Na China, o governo aplicou multas nas BATs (Baidu, Alibaba e Tencent). Lá, como os bancos não têm participação de mercado expressiva, as BTs fazem este papel. Dentre as várias preocupações antitruste, uma delas se refere à participação de mercado das BTs no mercado de armazenamento de dados nas nuvens, que representa mais de 45% da receita das BTs. É assustador. Qual é exatamente o core business dessas BTs? Amazon, por exemplo. A percepção do consumidor é de que ela iniciou vendendo livros on line e depois se expandiu pelo mercado varejista. Será? A Amazon, com a AWS, tem 34% do mercado de armazenamento de dados nas nuvens mundial!
Não por menos, BIS (Bank for International Settlments), FMI, dentre outros reguladores globais comungam das mesmas preocupações asiáticas, especialmente no tocante às empresas GAFAM (Google, Apple, Facebook/Instagram/Whatsapp, Amazon e Microsoft). Um questionamento que fazem é se as BTs se encaixam como Global Systemically Important Financial Institutions e se há risco sistêmico. De fato, Amazon, Microsoft e Google detêm mais de 65% do mercado de armazenamento de dados, sendo que todas atuam em diversos segmentos do mercado financeiro (meios de pagamento, concessão de crédito, seguro etc.) e têm valor de mercado (entre U$1tri e U$3tri) 4 a 6 vezes maior do que o do maior banco americano (JPM). Além disso, há concentrações dos três tipos: conglomeral, vertical e horizontal.
Nos EUA, houve uma coincidência em 2021. Por um lado, o congresso propôs o American Innovation and Choice Online Act (Aicoa), que serve de estudo para o Brasil. Por outro, o FTC deu uma guinada de 180º, quando Lina Khan foi nomeada como Presidente do Federal Trade Commission (FTC), em julho desse ano. A jovem advogada de Yale, conhecida por suas ácidas críticas acerca da pusilanimidade do FTC com respeito às BTs, passou a agir com o espírito mais aguerrido para inibir práticas abusivas, especialmente nos mercados das BTs (ver “A vitória antitruste de Biden” de J. Stiglitz, Valor, 2024; “Hipster Antitrust” de Schmidt, Jota, 2018, “Quem tem medo de Lina Khan?” de Klein, Domingues e Gaban, Justiça do Direito, 2021 e “Lina Kahn e sua corrida contra o tempo” de Salgado, Jota, 2023).
De fato, até 2021 nada havia ocorrido nos EUA. Talvez porque as maiores BTs fossem americanas, talvez porque haja certa confusão entre ser pro-negócio e pro-mercado, deias enfatizadas por Luigi Zingales nos livros “For the People” e “Saving Capitalism from the Capitalists”. Hoje, conquanto o FTC (ainda) esteja perdendo nos Tribunais Americanos, Khan incontestavelmente tem levado argumentações que estão fazendo os juízes refletirem sobre o velho olhar antitruste americano, principalmente no mercado das BTs.

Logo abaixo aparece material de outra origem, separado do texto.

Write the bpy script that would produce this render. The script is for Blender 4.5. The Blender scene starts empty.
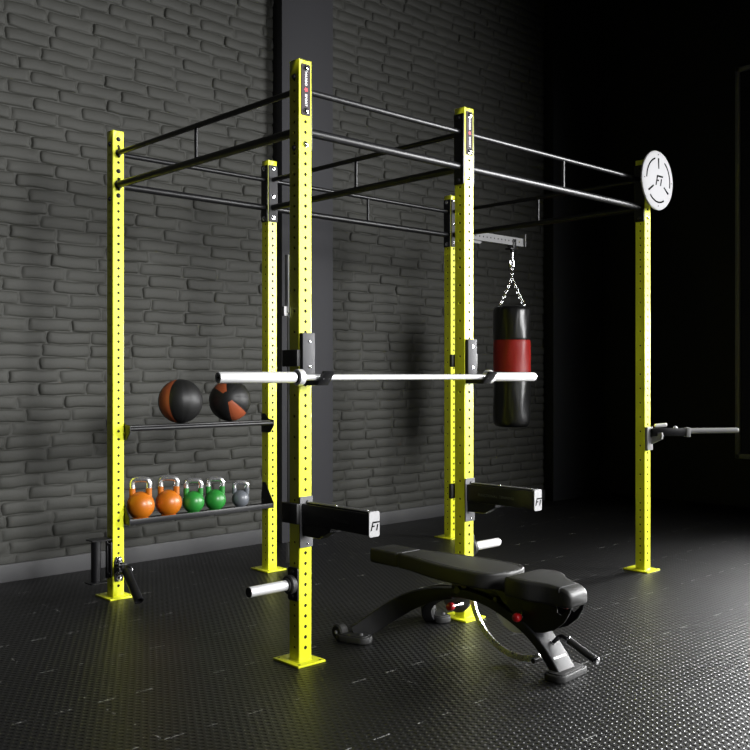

Talvez ela esteja esticando a corda demais, mas o fato é que Khan está invertendo o jogo aos poucos. É como se ela estivesse querendo trazer para a era da Indústria 4.0 o espírito dos dois principais marcos americanos: o Sherman Act, de 1890, e o Clayton Act, de 1914.
Diante da experiência internacional, especialmente do DMA, o PL 2768 pode ser aperfeiçoado. Seu art. 10, p.e., traz quatro obrigações. Além de genéricas, somente a ANATEL consta como órgão que regulamentará tal lei e que será o responsável por seu enforcement. A Comunidade Europeia, diversamente, estabeleceu um grupo com diversos reguladores, pois, como uma BT atua em diversos mercados, a visão de cada órgão complementa a análise. Essa é a sugestão de alguns acadêmicos, como o de Feyen et.al.,2021, A policy triagle for BigTechs in Finance.
Em suma, dado que existem falhas de mercado, regular é necessário. O empresário é pro-business. O governo é pro-market. Na era de alta velocidade, o governo precisa agir rápido. Se for lento, pode causar graves falhas de governo. Neste caso, um DMA tipo “per se” e envolvendo diversos reguladores parece ser o mais adequado. Ou não. Bora debater o PL 2768.